Las consecuencias del divorcio no sólo son aparentes en la epidemiología social; también afectan el comportamiento individual. Actualmente la preparación para el divorcio comienza desde mucho antes del matrimonio. Cabría señalar, al respecto, las típicas dudas de una soltera racional: “cada que salgo emparejada, me pregunto la misma cosa: ¿es este el tipo con el que quiero que mis hijos pasen los fines de semana?” En el mismo sentido, no sobraría señalar que muchos solteros estadounidenses deciden mudarse hacia los estados donde los jueces son más propensos (en el caso previsible del divorcio) a otorgar la custodia de los hijos a los papás. Connecticut está a la cabeza de la lista, para quienes gustan de las curiosidades.

Pero así la preparación comience desde antes del matrimonio, el momento de la verdad sólo llega con el divorcio. Con el tiempo uno aprende a desarrollar cierta solidaridad, ya no de clase, ni de género, ni de raza, sino de estado civil. Y como las estadísticas no mienten y la percepción se aguza con la empatía, uno comienza a toparse con homólogos por todas partes: en la fila del cine, en los centros comerciales, en los parques y en la ciclovía. No importa el lugar, la situación es siempre la misma: padre o madre (uno solo) e hijos tratando de desandar las ausencias de la semana, de concentrar en unas cuantas horas furtivas ese amor loco de los padres, de amoldarse a una vida ya distinta. No necesariamente peor pero distinta. Y con consecuencias desconocidas pero más importantes que las acciones de los gobiernitos de turno.

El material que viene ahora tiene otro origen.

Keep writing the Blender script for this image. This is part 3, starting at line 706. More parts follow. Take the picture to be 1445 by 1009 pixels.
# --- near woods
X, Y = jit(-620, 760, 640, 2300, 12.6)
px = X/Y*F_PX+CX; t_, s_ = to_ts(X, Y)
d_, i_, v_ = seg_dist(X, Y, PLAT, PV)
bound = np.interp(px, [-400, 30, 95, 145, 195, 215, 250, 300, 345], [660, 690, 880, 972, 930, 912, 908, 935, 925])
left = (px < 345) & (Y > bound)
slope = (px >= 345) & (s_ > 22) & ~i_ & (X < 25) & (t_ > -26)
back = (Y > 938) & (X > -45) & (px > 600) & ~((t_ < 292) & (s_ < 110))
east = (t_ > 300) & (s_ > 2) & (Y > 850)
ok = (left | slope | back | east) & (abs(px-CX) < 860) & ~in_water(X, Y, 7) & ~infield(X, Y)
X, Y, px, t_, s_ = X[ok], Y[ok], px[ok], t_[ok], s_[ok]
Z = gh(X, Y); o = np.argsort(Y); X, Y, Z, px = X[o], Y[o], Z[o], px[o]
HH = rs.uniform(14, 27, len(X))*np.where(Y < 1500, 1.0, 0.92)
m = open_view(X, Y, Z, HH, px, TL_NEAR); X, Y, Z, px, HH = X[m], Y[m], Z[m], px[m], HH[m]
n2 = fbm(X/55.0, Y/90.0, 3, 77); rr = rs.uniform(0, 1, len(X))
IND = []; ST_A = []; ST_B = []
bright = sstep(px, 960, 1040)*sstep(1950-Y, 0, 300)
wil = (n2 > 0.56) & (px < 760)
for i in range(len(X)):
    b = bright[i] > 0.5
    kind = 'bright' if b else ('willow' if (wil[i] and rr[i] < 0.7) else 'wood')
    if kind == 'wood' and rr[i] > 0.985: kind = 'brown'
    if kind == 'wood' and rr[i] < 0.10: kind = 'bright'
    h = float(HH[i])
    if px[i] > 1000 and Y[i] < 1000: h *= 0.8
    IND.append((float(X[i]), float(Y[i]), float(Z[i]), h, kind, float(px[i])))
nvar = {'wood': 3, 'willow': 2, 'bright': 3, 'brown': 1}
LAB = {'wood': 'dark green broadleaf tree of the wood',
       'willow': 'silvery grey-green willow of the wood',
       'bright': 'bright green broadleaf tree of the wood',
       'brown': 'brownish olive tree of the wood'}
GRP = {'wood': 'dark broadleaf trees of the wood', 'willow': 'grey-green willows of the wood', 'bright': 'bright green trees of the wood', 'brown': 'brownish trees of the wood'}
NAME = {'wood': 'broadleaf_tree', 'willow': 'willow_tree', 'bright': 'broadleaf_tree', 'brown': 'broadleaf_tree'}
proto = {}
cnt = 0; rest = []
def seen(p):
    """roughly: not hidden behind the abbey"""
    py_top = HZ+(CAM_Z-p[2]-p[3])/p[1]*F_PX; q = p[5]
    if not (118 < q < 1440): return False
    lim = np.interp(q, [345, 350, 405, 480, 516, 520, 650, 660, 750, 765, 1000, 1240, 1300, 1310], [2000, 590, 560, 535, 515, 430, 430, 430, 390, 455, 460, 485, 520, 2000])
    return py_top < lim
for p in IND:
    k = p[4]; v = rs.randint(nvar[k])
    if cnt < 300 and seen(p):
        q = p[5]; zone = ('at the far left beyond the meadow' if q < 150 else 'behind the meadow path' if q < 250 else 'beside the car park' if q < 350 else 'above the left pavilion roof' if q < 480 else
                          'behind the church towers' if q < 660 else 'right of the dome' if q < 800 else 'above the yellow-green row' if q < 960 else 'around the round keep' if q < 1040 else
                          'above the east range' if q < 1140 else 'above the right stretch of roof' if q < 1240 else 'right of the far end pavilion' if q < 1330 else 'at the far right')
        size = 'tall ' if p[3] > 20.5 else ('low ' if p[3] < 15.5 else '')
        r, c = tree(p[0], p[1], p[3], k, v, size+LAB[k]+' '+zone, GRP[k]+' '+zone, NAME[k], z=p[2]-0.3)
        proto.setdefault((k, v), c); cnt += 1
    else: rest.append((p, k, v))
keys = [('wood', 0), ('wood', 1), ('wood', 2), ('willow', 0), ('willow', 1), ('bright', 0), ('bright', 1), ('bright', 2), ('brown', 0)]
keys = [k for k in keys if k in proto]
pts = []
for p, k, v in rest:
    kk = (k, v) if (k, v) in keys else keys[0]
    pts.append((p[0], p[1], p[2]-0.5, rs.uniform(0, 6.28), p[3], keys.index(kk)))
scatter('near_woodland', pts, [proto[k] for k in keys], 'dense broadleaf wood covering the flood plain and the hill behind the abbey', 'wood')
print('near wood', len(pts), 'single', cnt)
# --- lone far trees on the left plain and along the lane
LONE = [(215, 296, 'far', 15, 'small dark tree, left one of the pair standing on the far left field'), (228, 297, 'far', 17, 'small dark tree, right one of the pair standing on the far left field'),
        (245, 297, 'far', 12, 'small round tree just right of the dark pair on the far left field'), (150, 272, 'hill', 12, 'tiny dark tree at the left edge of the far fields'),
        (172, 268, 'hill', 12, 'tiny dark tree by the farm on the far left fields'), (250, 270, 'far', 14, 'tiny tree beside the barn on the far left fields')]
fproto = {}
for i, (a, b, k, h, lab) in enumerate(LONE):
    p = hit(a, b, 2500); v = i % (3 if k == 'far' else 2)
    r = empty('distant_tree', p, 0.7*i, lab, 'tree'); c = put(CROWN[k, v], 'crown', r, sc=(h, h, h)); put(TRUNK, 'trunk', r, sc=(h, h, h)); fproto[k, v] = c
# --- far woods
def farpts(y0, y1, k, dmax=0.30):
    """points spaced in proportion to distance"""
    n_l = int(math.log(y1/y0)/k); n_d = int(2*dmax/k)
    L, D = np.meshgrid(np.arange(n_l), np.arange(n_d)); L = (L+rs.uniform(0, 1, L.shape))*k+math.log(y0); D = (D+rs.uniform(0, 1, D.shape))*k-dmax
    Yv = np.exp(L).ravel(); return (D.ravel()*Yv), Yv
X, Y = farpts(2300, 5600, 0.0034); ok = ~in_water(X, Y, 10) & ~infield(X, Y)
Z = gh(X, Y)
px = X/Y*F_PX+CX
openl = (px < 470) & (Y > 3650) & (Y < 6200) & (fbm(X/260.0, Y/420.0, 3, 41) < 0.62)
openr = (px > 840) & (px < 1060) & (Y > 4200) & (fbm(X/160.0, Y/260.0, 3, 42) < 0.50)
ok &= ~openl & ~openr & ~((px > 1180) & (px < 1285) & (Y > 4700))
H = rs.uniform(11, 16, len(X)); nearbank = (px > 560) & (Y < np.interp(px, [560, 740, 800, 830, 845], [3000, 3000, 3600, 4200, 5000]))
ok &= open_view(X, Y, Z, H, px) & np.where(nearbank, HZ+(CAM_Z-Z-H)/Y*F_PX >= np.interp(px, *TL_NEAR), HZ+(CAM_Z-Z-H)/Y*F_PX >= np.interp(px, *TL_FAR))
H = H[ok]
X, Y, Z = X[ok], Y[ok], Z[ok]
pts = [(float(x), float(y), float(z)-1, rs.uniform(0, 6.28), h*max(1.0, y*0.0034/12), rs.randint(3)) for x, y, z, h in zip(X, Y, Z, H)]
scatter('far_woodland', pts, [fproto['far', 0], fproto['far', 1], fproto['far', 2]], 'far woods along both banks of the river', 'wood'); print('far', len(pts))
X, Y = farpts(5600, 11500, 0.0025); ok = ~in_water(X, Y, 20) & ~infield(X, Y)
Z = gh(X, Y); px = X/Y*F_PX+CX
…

Probablemente los lectores que llegaron hasta este punto comparten con el autor un atributo más concreto que el simple desdén por los predicadores del amor eterno. Pero para los otros, para los recién casados o los todavía en ciernes, sólo queda advertir que están nadando contra una corriente tan poderosa como la tendencia humana a odiar (paulatina pero ineluctablemente) lo que sus parejas aman.